A learner of Polish has a far steeper hill to climb before becoming comprehensible. Comprehending others is even a steeper hill. English in its grammar and structure is fairly simplistic. Polish is complex. Neither is better or worse. One is easy, the other is not.

It is possible to get by in English knowing about 1000 words plus a tense or two. Learn 1000 Polish base words, a tense or two and see how far you'll get.
mafketis 24 | 8,939
2 Feb 2010 #293
A learner of Polish has a far steeper hill to climb before becoming comprehensible. Comprehending others is even a steeper hill. English in its grammar and structure is fairly simplistic. Polish is complex. Neither is better or worse. One is easy, the other is not.

English is not 'fairly simplistic' in it's structure. But the greater reliance on word order and overall fewer inflections means that the structure can be pretty mangled but still understandable. Native speech and writing has a lot of structure that natives themselves don't recognize. But learners don't have to respect the structures that natives use to make themselves understood (especially to other learners).
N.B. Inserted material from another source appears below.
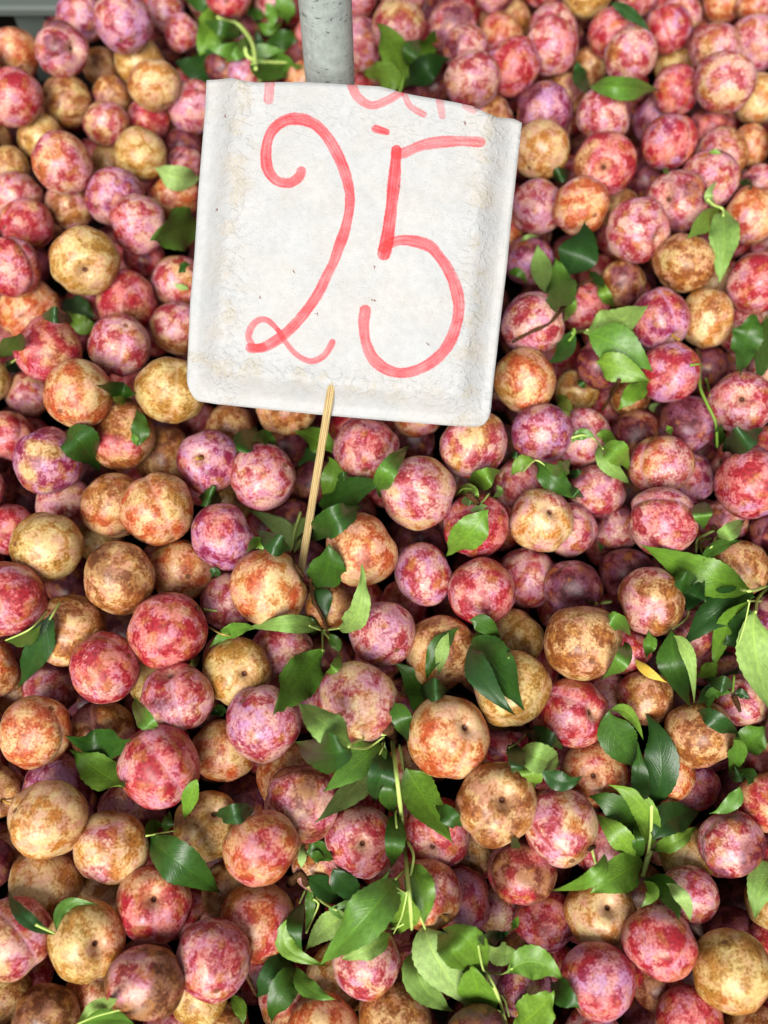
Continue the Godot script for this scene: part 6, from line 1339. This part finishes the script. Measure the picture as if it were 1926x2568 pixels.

This backfires badly on more advanced students who may be pretty fluent in day to day spoken English (they think) but cannot break the intonation barrier (a lot of the structure of spoken English depends on stress levels and choice of stressed word) or ever learn to write formally (without a native double checking) or do half a dozen other things that they might be able to learn if they had really had to work at it early on. The price of early ease is that hardly any learners ever really master the language.

For a lot of everyday uses, this doesn't matter, but it does lead to crap like the following passing for (academic!) English:

"The article aims at defining the notion of amateurism phenomenon. The basic forms of musical amateurism are also considered here. Amateurism appears in the article in its development, particularly, in its transition to professionalism. Characteristics examples of regeneration of amateurism into professionalism (jazz, rock, bard's song and other kinds of mass music) are given here. Special attention is being paid to such a form of modern amateurism as computer composing."
Iderta
2 Feb 2010 #294
It is possible to get by in English knowing about 1000 words plus a tense or two. Learn 1000 Polish base words, a tense or two and see how far you'll get

You will get absolutely nowhere with Polish, still people will not understand you.

Exactly
XMAN
2 Feb 2010 #295
Too bad you're too dumb to learn Polish

Him and 6.8 billion other foreigners who said the polish language is the hardest and craziest in the whole world
SzwedwPolsce 11 | 1,595
2 Feb 2010 #296
You are saying that Polish is more difficult to learn than Greek and Chinese. Sorry, but you're wrong.

A problem for beginners is that written Polish words look much more difficult to pronounce than they really are.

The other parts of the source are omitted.